A Trip to the Landfill
Posted 09/28/2011 08:57AM

A Trip to the Landfill

Caroline Walsh
Lower School Director

Last June, Giovonne Calenda, Lower School Studio Teacher, suggested that Lower School take a trip to the Rhode Island Resource Recovery Corporation, known to the rest of us as the Johnston Landfill. After animated discussions and countless phone calls, it was decided that only students in Kindergarten through Grade 5 would go. Between big buses, foreign aromatic stimuli, and a literal mountain’s worth of garbage, we wanted to be sure all who went would genuinely enjoy it.

So, while our Oak and Ginkgo Room students held down the fort back on Butler Avenue, the other 86 members of our Lower School climbed onto the big Grey Goose Coach buses (some riding a bus for the very first time) and headed west to Johnston for a magnificent adventure.

Upon arrival at our destination, one bus unloaded for the indoor portion of the tour, while the other bus welcomed a tour guide. The moment the bus passed by the “scale house” where all waste management trucks stop to get weighed, the width of our girls’ eyes grew, and they just got bigger and bigger as we ventured further and further into this ‘other world’. We learned that the gargantuan heap of tires gets separated into two groups: those that can be reused and are sent off to Third World countries, and those that go to a rubber plant in Western Massachusetts where they are burned and turned into energy. Climbing to the very top of the landfill itself (461 feet), the girls were reminded that – simply put – we were sitting on one big pile of garbage. As they looked around, they spotted turkey vultures, seagulls, and of course, the whole reason we were there, TODAY’S TRASH. One day’s waste is the equivalent of one football field in width and length, fifteen feet deep – that’s about 6,463,160 gallons of milk. As one very pithy First Grader remarked, “That’s a lot!” In spite of the thick fog, our small girls sitting excitedly in a big bus realized the enormity of a day’s worth of garbage in Rhode Island.
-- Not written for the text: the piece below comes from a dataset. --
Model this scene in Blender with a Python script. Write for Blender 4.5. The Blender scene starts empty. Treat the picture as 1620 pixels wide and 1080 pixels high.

While returning to the main building, Ms. Taylor led the girls in songs that celebrated the earth while also reminding us of our responsibility to the environment. Once inside, the girls were welcomed into a room with a soft lovely carpet and beautiful benches, both made from . . . plastic bags! When asked if anyone was wearing rubber clothing, not a single hand went up. But then one of our Third Graders was told that her fleece jacket was just that, plastic -- the truth is: fleece is plastic!!!

So, the next time you recycle your milk carton, just remember that plastic jug may become a piece of furniture in a house, another bottle, or even a pair of fleece mittens for a new baby.

It was a truly tremendous trip, one well worth taking, and a wonderful way to bring our girls together.